Three days later, newspapers were full of stories about the massive growth in food banks, with the numbers using them rising for the ninth year in a row.

Much of this demand and growth in human misery is a result of sanctions and of the total chaos which is universal credit.

This brainchild of Iain Duncan Smith (Tory) is set to replace most tax credits, child tax credit, working tax credit etc.
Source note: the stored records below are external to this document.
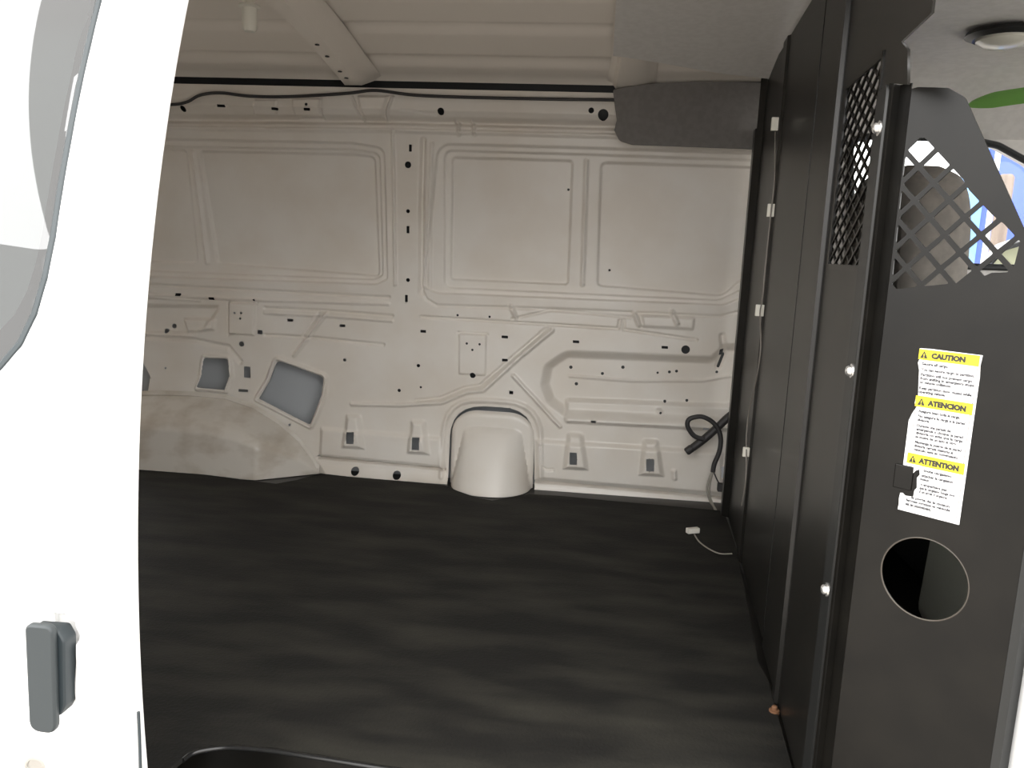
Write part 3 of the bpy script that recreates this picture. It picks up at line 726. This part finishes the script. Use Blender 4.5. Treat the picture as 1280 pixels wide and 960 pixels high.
for part_lines in (lines[:7], lines[7:17], lines[17:]):
  b = MB()
  for (tx, v, u, w) in part_lines:
    b.mesh(text_mesh(tx, 0.0048, 0.00022, 0.0002, w * SW), FS @ Matrix.Translation((u * SW, -(v + 0.008) * SH, 0.0003)))
  b.build('small_print', M['inkgrey'], stk)
b = MB()
for P in ([(0.945, 0.066), (0.952, 0.066), (0.952, 0.283), (0.945, 0.283)], [(0.935, 0.346), (0.942, 0.346), (0.942, 0.637), (0.935, 0.637)], [(0.945, 0.70), (0.952, 0.70), (0.952, 0.962), (0.945, 0.962)],
          [(0.08, 0.36), (0.087, 0.36), (0.087, 0.635), (0.08, 0.635)], [(0.06, 0.9595), (0.952, 0.9595), (0.952, 0.962), (0.06, 0.962)], [(0.06, 0.064), (0.965, 0.064), (0.965, 0.0662), (0.06, 0.0662)],
          [(0.10, 0.281), (0.965, 0.281), (0.965, 0.283), (0.10, 0.283)], [(0.07, 0.346), (1.0, 0.346), (1.0, 0.348), (0.07, 0.348)], [(0.05, 0.635), (0.965, 0.635), (0.965, 0.637), (0.05, 0.637)], [(0.30, 0.70), (0.965, 0.70), (0.965, 0.702), (0.30, 0.702)]):
    b.mesh(plate_mesh([sp(*p) for p in P], (), 0.00025), FS @ Matrix.Translation((0, 0, 0.0003)))
b.build('border_lines', M['ink'], stk)

# ---- white pads and the thin wire taped down the partition's wall flange
pads = [((969, 155), (8, 15), 'topmost small white tape pad near the dark trim at the top of the partition edge'), ((964, 263), (8, 15), 'second cream tape pad from the top on the partition edge beside the front window blank'),
        ((950, 388), (10, 14), 'white square tape pad on the partition edge just below the window blank corner'), ((933, 565), (8, 12), 'lowest cream tape pad on the partition edge beside the wire bundle')]
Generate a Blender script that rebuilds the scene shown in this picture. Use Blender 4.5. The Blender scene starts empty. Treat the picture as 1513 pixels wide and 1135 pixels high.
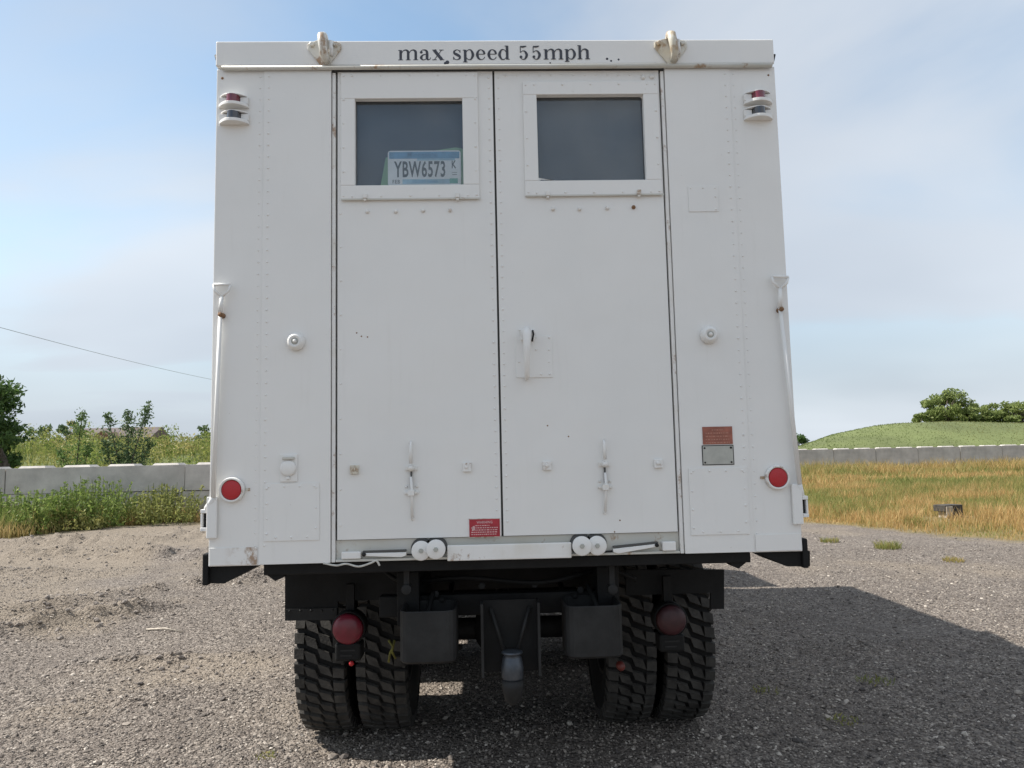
import bpy, math, random
import numpy as np
from mathutils import Vector, Matrix
rad = math.radians
random.seed(7); RNG = np.random.default_rng(7)
SC = bpy.context.scene
COL = SC.collection

# ------------------------------------------------------------------ camera, sky, sun, exposure
W0, H0 = 1513.0, 1135.0
FPX, PITCH, ROLL, YAW = 1100.0, 0.096569, -0.021712, 0.031779
CAM = Vector((-0.073, -3.177, 1.605))
fwd = Vector((math.sin(YAW)*math.cos(PITCH), math.cos(YAW)*math.cos(PITCH), math.sin(PITCH)))
rt0 = Vector((math.cos(YAW), -math.sin(YAW), 0)); up0 = rt0.cross(fwd)
RT = math.cos(ROLL)*rt0 + math.sin(ROLL)*up0
UP = -math.sin(ROLL)*rt0 + math.cos(ROLL)*up0
cd = bpy.data.cameras.new('camera'); cam = bpy.data.objects.new('camera', cd); COL.objects.link(cam)
M3 = Matrix((RT, UP, -fwd)).transposed()
cam.matrix_world = Matrix.Translation(CAM) @ M3.to_4x4()
cd.sensor_fit = 'HORIZONTAL'; cd.sensor_width = 36.0; cd.lens = 36.0*FPX/W0
cd.clip_start = 0.05; cd.clip_end = 12000
SC.camera = cam

SUN_DIR = Vector((-0.84, 0.08, 1.0)).normalized()       # towards the sun
SUN_EL = math.asin(SUN_DIR.z); SUN_AZ = math.atan2(SUN_DIR.x, SUN_DIR.y)
world = bpy.data.worlds.new('World'); SC.world = world; world.use_nodes = True
nt = world.node_tree; nt.nodes.clear()
def N(t, typ, **kw):
    n = t.nodes.new(typ)
    for k, v in kw.items(): setattr(n, k, v)
    return n
sky = N(nt, 'ShaderNodeTexSky'); sky.sky_type = 'NISHITA'; sky.sun_disc = False
sky.sun_elevation = SUN_EL; sky.sun_rotation = SUN_AZ
sky.air_density = 1.0; sky.dust_density = 1.0; sky.ozone_density = 1.0
bg1 = N(nt, 'ShaderNodeBackground'); bg1.inputs['Strength'].default_value = 0.135
tint = N(nt, 'ShaderNodeMix', data_type='RGBA', blend_type='MULTIPLY'); tint.inputs['Factor'].default_value = 1.0; tint.inputs['B'].default_value = (0.97, 1.08, 1.02, 1)
nt.links.new(sky.outputs[0], tint.inputs['A']); nt.links.new(tint.outputs['Result'], bg1.inputs['Color'])
tc = N(nt, 'ShaderNodeTexCoord')
sep = N(nt, 'ShaderNodeSeparateXYZ'); nt.links.new(tc.outputs['Generated'], sep.inputs[0])
zc = N(nt, 'ShaderNodeMath', operation='MAXIMUM'); nt.links.new(sep.outputs['Z'], zc.inputs[0]); zc.inputs[1].default_value = 0.0
za = N(nt, 'ShaderNodeMath', operation='ADD'); nt.links.new(zc.outputs[0], za.inputs[0]); za.inputs[1].default_value = 0.22
dx = N(nt, 'ShaderNodeMath', operation='DIVIDE'); nt.links.new(sep.outputs['X'], dx.inputs[0]); nt.links.new(za.outputs[0], dx.inputs[1])
dy = N(nt, 'ShaderNodeMath', operation='DIVIDE'); nt.links.new(sep.outputs['Y'], dy.inputs[0]); nt.links.new(za.outputs[0], dy.inputs[1])
cmb = N(nt, 'ShaderNodeCombineXYZ'); nt.links.new(dx.outputs[0], cmb.inputs[0]); nt.links.new(dy.outputs[0], cmb.inputs[1])
mp = N(nt, 'ShaderNodeMapping'); mp.inputs['Location'].default_value = (2.28, -3.58, 0); mp.inputs['Rotation'].default_value = (0, 0, 1.57); mp.inputs['Scale'].default_value = (0.75, 1.0, 1)
nt.links.new(cmb.outputs[0], mp.inputs[0])
nz = N(nt, 'ShaderNodeTexNoise'); nz.inputs['Scale'].default_value = 0.8; nz.inputs['Detail'].default_value = 7; nz.inputs['Roughness'].default_value = 0.47; nz.inputs['Distortion'].default_value = 0.5
nt.links.new(mp.outputs[0], nz.inputs['Vector'])
rmp = N(nt, 'ShaderNodeMapRange', interpolation_type='SMOOTHSTEP'); rmp.inputs['From Min'].default_value = 0.33; rmp.inputs['From Max'].default_value = 0.57
rmp.inputs['To Min'].default_value = 0.06; rmp.inputs['To Max'].default_value = 0.95
nt.links.new(nz.outputs['Fac'], rmp.inputs['Value'])
hz = N(nt, 'ShaderNodeMapRange', interpolation_type='SMOOTHSTEP'); hz.inputs['From Min'].default_value = 0.0; hz.inputs['From Max'].default_value = 0.45
hz.inputs['To Min'].default_value = 0.97; hz.inputs['To Max'].default_value = 0.0
nt.links.new(sep.outputs['Z'], hz.inputs['Value'])
mx = N(nt, 'ShaderNodeMath', operation='MAXIMUM'); nt.links.new(rmp.outputs[0], mx.inputs[0]); nt.links.new(hz.outputs[0], mx.inputs[1])
nz2 = N(nt, 'ShaderNodeTexNoise'); nz2.inputs['Scale'].default_value = 0.45; nz2.inputs['Detail'].default_value = 4
nt.links.new(mp.outputs[0], nz2.inputs['Vector'])
crc = N(nt, 'ShaderNodeValToRGB'); crc.color_ramp.elements[0].position = 0.35; crc.color_ramp.elements[0].color = (0.385, 0.425, 0.485, 1)
crc.color_ramp.elements[1].position = 0.65; crc.color_ramp.elements[1].color = (0.545, 0.59, 0.645, 1)
nt.links.new(nz2.outputs['Fac'], crc.inputs['Fac'])
bg2 = N(nt, 'ShaderNodeBackground'); bg2.inputs['Strength'].default_value = 1.0
nt.links.new(crc.outputs[0], bg2.inputs['Color'])
mxs = N(nt, 'ShaderNodeMixShader'); nt.links.new(mx.outputs[0], mxs.inputs[0]); nt.links.new(bg1.outputs[0], mxs.inputs[1]); nt.links.new(bg2.outputs[0], mxs.inputs[2])
wo = N(nt, 'ShaderNodeOutputWorld'); nt.links.new(mxs.outputs[0], wo.inputs['Surface'])

sd = bpy.data.lights.new('sun', 'SUN'); sd.energy = 4.6; sd.angle = rad(0.55); sd.color = (1.0, 0.955, 0.88)
sun = bpy.data.objects.new('sun', sd); COL.objects.link(sun)
sun.rotation_euler = SUN_DIR.to_track_quat('Z', 'Y').to_euler(); sun.location = SUN_DIR*60

SC.view_settings.view_transform = 'Standard'; SC.view_settings.look = 'None'
SC.view_settings.exposure = 0.56; SC.view_settings.gamma = 1.0; SC.view_settings.use_curve_mapping = False

# ------------------------------------------------------------------ measuring: photo position -> metres on the plane y
def ray(px, py): return fwd*FPX + RT*(px-W0/2) - UP*(py-H0/2)
def F(px, py, y=0.0):
    d = ray(px, py); t = (y-CAM.y)/d.y; q = CAM + d*t
    return q.x, q.z
def R(x0, y0, x1, y1, y=0.0):
    a, b, c, d = F(x0, y0, y), F(x1, y0, y), F(x1, y1, y), F(x0, y1, y)
    return (a[0]+d[0])/2, (b[0]+c[0])/2, (c[1]+d[1])/2, (a[1]+b[1])/2      # x0,x1,z0,z1
MPP = 0.00292                                                            # metres per photo pixel on the rear face

# ------------------------------------------------------------------ materials
def mat(name, col, rough=0.6, metal=0.0, var=0.0, vscale=8.0, bump=0.0, bscale=40.0, spec=0.5, coat=0.0):
    m = bpy.data.materials.new(name); m.use_nodes = True; t = m.node_tree
    b = t.nodes['Principled BSDF']; b.inputs['Base Color'].default_value = (*col, 1); b.inputs['Roughness'].default_value = rough
    b.inputs['Metallic'].default_value = metal; b.inputs['Specular IOR Level'].default_value = spec; b.inputs['Coat Weight'].default_value = coat
    co = N(t, 'ShaderNodeTexCoord')
    if var:
        n = N(t, 'ShaderNodeTexNoise'); n.inputs['Scale'].default_value = vscale; n.inputs['Detail'].default_value = 6; n.inputs['Roughness'].default_value = 0.6
        t.links.new(co.outputs['Object'], n.inputs['Vector'])
        r = N(t, 'ShaderNodeValToRGB'); r.color_ramp.elements[0].position = 0.3; r.color_ramp.elements[1].position = 0.7
        r.color_ramp.elements[0].color = (*[c*(1-var) for c in col], 1); r.color_ramp.elements[1].color = (*[min(1, c*(1+var)) for c in col], 1)
        t.links.new(n.outputs['Fac'], r.inputs[0]); t.links.new(r.outputs[0], b.inputs['Base Color'])
    if bump:
        n2 = N(t, 'ShaderNodeTexNoise'); n2.inputs['Scale'].default_value = bscale; n2.inputs['Detail'].default_value = 4
        t.links.new(co.outputs['Object'], n2.inputs['Vector'])
        bp = N(t, 'ShaderNodeBump'); bp.inputs['Strength'].default_value = bump; bp.inputs['Distance'].default_value = 0.01
        t.links.new(n2.outputs['Fac'], bp.inputs['Height']); t.links.new(bp.outputs[0], b.inputs['Normal'])
    return m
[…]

So we can be sure that things are not going to get better and that another Tory government must be resisted with all our votes.

However, both these debacles – the rape clause and the shameful need for food banks – expose the fact that tax credits is a system that needs revision.

We have become so concerned about cuts to tax credits and the hardship this causes families across Scotland and the rest of the UK that we have forgotten who else they benefit.

Put bluntly, tax credits benefit bad employers, supplementing wages that are not enough to live on – just as housing benefits goes straight into the pockets of the landlord.

Tax credits, the brainchild of Gordon Brown (Labour) – I’m being even-handed with my criticisms here – paid for by taxpayers, lets employers, who may or may not be paying their full whack of tax or evading it, off the hook, keep profits and pay shareholders.

If we value people and families, if we say work should pay, then universal credit should be replaced by a basic citizen’s income and discredited tax credits must be replaced by a living wage, one that lets people work and live in decency, not anxiety or want.

Kate Duncan



On Tuesday, May 9, events will take place across the European Union (EU) to mark Europe Day, an annual celebration of peace and unity across the continent.

Thousands of people will take part in visits, debates, concerts and other events to mark the day and raise awareness of the EU.

Celebrations will naturally be more muted here in the UK, as we embark on the process of leaving the EU.

Because the UK is embarking on the Brexit process, however, does not mean we should not celebrate the EU and its achievements, the foundation of which the UK played a key role in.

The day is also known as Schuman Day, commemorating the historical declaration 67 years ago on May 9, 1950, by the French foreign minister, Robert Schuman, which marked the first move towards the creation of the EU.

Being able to trade with our EU partners via a single market of over half a billion consumers, unfettered by tariffs and trade barriers, is also essential to many Scottish businesses.